I can’t go into all the details of how they did it. My favorite was the flower growth which they basically used water displacement to make sunflower lawn windmill rise and flip a switch which made a battery spark to light a hobby rocket…ummm… rocket blast thingy? burn through a rope releasing the boot (which was on a coiled spring armature) to land on the teeter totter.
At some point, there will have to be the mating of an Acme jet engine and a set of Acme handlebars.
Also one of my faves; completely impossible and utterly brilliant.
oh, rocket skates are next weeks episode.
Was it on a treadmill?
I recall a similar vehicle that consisted of a skateboard, a sail, and an electric fan. Wile E. inflated the sail with the fan to gain speed but was undone when he reached the limit of his extension cord.
Here’s how the contraption looked in animated form. (Note that the music does not match up with the action as most Warner Bros. cartoon soundtracks do- there was a musicians’ strike which required them to use stock music cues in place of live music for the short excerpted here and a few other cartoons made at the same time. You may recognize one of the cues as the theme from the old Dennis the Menace sitcom.)
A critic on a radio arts programme here in the UK was reviewing a collection Hunter S Thompson’s angry and exasperated letters a few years ago. She described them as “the sort of letters Wile E. Coyote would write to the Acme Company”.
I can see it now: “Dear Sirs, I bought your fridge back-pack with optional meat-grinder attachment and matching skis IN ALL GOOD FAITH! Sadly, they have not performed as advertised…”
Dudes–you’re missing the all time best invention/Acme gizmo (beyond portable holes):
The Acme Bat-Man Suit. http://www.youtube.com/watch?v=8i7G4pojdUM&feature=related
A lawsuit has been filed. Coyote v. Acme.
I’m not into physics, so please bear with me. I know the cartoon is funny and all, and I intuitively know the concept doesn’t work, but I don’t have the mental tools to know specifically why not. Is there a physicist in the house?
I hit the “Reply” button thinking this would be easy to explain, but it’s not.
Imagine you’re in the middle of a room, in a chair on wheels, and your feet aren’t allowed to touch the floor. Right in front of you is a big, heavy box, also on wheels, with a rope tied around it. You grab the loose end of the rope, put your feet against the box and push. You’ll go rolling across the floor one way, and the box will go the other. So what happens if you start pulling on the rope? You’ll move toward the box, and the box will move toward you, and you’ll meet in the middle, exactly where you started.

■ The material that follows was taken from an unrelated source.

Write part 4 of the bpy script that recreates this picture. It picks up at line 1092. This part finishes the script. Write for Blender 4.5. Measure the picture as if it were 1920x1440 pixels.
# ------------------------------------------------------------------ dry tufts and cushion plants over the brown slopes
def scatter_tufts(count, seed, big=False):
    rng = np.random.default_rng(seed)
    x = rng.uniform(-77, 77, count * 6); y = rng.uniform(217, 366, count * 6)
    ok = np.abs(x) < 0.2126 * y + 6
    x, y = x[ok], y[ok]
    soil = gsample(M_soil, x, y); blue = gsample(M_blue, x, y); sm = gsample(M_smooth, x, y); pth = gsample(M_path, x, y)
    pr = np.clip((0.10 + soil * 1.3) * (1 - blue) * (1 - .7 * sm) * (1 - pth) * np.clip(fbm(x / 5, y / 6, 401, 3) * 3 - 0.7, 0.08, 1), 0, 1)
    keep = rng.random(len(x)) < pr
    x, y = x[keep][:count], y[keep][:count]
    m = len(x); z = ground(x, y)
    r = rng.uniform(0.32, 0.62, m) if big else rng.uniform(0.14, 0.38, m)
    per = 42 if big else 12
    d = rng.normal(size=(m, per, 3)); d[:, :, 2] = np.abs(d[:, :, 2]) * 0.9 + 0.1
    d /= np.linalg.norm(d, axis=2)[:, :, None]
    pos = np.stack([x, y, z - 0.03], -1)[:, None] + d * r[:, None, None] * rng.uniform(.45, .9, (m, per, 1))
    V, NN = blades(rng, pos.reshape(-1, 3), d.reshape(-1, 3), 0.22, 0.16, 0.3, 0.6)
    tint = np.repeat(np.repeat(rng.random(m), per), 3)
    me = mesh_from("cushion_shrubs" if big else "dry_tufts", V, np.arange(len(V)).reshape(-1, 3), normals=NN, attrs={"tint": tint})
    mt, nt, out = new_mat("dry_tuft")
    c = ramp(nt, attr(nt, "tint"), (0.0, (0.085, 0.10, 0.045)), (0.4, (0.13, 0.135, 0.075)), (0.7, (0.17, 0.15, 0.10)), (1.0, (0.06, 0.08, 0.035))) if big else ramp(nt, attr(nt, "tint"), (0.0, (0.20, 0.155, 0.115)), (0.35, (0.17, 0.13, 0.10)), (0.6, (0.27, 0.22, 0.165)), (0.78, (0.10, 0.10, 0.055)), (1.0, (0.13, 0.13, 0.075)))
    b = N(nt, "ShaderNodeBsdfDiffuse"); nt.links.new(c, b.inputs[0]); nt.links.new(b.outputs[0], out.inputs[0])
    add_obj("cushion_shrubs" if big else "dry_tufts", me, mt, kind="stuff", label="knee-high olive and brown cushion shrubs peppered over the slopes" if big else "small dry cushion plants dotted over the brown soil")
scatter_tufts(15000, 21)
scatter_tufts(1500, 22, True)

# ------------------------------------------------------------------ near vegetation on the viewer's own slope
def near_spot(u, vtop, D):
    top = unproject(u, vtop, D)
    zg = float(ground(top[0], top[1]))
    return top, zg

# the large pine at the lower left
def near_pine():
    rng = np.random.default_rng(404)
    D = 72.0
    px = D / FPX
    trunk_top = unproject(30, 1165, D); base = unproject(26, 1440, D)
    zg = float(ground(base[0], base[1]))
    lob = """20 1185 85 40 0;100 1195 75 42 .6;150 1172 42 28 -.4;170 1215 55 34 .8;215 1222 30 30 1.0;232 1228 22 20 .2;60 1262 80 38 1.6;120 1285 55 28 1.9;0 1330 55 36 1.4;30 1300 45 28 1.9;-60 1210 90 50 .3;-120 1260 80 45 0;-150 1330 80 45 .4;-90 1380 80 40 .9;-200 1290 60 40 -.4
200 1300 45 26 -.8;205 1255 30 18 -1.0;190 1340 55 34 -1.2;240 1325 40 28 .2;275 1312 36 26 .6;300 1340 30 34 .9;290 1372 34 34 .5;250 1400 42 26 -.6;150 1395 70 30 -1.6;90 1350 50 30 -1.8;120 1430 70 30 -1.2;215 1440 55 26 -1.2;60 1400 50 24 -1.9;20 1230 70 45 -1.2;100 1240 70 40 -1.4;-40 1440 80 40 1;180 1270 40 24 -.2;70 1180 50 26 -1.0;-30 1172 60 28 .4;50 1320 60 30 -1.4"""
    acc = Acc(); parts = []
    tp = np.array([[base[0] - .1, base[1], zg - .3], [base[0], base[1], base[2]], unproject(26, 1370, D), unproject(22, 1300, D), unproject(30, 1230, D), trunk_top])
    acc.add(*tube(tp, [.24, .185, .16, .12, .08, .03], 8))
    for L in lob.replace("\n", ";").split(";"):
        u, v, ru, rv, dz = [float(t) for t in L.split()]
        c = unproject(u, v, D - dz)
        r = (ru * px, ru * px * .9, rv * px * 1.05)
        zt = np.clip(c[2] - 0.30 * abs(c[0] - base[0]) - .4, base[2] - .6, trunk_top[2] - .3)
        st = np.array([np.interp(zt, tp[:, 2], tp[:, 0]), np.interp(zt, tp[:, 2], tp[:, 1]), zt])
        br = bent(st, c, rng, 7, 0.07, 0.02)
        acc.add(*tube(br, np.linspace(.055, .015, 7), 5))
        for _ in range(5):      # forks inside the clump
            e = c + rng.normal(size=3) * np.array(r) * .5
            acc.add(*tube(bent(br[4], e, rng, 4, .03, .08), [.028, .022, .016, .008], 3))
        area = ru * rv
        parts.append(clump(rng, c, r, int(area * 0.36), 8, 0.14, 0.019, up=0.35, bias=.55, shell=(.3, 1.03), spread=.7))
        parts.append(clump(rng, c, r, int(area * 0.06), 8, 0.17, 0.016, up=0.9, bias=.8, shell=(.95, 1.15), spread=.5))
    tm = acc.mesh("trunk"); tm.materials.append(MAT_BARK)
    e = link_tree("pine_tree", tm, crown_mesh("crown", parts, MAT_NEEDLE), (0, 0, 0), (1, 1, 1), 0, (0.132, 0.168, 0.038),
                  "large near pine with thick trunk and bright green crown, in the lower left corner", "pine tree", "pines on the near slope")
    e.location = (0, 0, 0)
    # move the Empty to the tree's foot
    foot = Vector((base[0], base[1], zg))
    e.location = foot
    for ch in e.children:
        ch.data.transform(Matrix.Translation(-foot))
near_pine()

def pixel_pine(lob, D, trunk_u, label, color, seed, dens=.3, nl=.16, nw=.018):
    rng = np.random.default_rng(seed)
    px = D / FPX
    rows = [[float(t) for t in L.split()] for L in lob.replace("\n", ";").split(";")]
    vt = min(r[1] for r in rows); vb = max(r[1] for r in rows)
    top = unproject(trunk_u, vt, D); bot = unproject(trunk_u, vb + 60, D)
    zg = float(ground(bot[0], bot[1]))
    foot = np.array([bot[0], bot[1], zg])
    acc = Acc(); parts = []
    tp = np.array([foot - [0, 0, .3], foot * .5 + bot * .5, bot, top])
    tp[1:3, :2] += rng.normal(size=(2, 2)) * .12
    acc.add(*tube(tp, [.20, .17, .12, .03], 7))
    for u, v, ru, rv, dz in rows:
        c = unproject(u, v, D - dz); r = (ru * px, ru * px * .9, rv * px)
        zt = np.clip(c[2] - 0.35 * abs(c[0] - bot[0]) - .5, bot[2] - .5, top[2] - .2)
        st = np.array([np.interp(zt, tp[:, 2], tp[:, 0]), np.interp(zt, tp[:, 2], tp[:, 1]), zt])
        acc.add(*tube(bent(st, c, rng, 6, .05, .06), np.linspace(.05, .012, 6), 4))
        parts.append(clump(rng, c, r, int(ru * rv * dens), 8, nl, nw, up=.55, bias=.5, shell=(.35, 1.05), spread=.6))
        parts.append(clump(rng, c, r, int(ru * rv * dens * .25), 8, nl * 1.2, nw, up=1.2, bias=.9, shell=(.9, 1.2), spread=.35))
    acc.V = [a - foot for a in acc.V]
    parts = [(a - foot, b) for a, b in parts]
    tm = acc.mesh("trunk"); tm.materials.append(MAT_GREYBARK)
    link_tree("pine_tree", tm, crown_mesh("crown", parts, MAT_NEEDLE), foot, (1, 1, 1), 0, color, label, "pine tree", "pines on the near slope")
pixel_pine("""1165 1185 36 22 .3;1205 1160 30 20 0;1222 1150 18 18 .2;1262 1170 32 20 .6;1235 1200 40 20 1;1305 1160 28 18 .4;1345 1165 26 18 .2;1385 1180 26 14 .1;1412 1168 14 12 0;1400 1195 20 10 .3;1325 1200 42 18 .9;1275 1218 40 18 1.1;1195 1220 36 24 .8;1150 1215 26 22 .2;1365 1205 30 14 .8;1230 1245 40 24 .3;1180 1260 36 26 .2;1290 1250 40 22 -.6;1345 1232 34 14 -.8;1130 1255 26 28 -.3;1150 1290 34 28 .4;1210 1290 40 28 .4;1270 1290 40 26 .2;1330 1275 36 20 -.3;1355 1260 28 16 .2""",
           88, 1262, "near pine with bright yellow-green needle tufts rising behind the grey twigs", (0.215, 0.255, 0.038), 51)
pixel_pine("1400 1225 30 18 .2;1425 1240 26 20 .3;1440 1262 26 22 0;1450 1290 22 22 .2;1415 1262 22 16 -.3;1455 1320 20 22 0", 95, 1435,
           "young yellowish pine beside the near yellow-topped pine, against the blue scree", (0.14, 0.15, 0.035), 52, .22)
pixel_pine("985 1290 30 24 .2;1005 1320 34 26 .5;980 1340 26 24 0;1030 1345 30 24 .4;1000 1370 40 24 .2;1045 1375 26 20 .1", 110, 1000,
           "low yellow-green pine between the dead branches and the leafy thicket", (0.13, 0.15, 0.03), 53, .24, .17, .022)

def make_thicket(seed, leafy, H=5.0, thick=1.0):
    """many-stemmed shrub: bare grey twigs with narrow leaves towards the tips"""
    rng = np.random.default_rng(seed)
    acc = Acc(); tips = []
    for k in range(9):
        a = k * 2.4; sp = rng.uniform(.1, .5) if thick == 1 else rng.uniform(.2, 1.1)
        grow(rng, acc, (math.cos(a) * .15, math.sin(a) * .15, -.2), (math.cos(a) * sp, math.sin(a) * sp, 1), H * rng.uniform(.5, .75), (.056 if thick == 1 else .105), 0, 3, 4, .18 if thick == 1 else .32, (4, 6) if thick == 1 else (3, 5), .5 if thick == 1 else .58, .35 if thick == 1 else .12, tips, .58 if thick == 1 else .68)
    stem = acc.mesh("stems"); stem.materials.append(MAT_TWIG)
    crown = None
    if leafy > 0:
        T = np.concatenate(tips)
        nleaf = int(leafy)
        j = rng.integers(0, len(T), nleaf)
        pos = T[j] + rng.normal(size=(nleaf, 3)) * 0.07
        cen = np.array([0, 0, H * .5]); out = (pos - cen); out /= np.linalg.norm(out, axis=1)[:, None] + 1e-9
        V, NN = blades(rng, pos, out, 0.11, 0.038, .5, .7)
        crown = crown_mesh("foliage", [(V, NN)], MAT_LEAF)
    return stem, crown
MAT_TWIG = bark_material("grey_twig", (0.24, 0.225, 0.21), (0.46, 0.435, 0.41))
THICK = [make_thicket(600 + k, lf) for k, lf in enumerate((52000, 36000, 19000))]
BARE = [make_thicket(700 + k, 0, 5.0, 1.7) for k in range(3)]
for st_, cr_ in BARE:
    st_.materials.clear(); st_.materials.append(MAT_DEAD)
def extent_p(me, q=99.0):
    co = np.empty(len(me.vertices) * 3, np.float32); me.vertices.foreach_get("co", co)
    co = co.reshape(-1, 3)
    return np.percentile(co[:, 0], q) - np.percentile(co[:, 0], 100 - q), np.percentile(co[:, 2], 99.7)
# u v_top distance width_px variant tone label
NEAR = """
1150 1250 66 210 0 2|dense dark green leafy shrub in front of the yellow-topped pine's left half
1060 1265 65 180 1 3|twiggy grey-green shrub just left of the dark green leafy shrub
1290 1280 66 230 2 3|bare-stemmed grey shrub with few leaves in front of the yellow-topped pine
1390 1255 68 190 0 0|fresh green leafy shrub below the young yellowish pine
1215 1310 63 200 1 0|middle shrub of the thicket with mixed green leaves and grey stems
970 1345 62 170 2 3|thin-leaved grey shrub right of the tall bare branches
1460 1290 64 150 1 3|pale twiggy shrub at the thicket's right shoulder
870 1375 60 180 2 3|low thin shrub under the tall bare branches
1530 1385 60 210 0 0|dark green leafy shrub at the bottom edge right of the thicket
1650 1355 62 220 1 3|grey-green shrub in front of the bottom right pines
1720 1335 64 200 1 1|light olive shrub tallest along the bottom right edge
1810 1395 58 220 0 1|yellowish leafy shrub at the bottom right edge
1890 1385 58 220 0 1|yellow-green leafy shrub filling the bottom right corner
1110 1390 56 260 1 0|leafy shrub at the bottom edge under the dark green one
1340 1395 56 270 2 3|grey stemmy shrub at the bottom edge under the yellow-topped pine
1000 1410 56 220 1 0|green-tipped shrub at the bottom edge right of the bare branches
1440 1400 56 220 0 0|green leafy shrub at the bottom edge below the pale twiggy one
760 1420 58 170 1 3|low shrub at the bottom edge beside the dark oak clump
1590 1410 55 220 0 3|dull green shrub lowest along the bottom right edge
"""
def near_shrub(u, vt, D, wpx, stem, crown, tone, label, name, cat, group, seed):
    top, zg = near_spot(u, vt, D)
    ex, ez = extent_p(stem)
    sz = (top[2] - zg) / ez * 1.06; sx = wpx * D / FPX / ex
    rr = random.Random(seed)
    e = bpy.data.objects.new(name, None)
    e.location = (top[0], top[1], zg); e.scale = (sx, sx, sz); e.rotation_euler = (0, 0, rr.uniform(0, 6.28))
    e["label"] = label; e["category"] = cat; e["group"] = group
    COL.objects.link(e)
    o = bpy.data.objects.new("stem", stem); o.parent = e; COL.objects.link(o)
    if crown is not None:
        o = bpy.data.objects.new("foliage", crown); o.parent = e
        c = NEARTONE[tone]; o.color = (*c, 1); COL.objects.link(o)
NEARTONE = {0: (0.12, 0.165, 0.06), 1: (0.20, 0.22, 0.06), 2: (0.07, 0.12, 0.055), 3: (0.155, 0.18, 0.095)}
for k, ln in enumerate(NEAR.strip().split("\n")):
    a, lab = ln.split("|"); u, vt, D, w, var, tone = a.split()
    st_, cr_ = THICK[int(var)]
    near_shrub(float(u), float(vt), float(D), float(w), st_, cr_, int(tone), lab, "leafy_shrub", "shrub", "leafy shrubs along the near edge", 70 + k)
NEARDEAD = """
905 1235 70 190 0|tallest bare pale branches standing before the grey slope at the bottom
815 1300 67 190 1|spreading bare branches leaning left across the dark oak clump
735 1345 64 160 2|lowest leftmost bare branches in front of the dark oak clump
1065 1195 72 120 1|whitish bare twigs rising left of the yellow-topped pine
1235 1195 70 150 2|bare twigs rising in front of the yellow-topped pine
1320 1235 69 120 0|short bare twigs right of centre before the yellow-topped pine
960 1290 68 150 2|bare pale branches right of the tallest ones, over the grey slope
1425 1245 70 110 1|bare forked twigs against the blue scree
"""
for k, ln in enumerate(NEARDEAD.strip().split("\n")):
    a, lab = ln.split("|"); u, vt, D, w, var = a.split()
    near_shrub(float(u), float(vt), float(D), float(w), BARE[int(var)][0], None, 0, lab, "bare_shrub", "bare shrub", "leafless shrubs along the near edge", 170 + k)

For the coyote, towing the washtub is like pulling on the rope. To move, you have to have something to push against. But after you’ve pushed, you can’t take it with you.
I hadn’t seen that, so thanks very much for pointing it out.
I remember once seeing a cartoon of the Acme Corp boardroom, with every seat at the table occupied by a Roadrunner. It explains a lot.
I’m actually in the show, although not in the first episode. I can’t comment on the episodes before they air, but I can answer questions about what’s already been shown.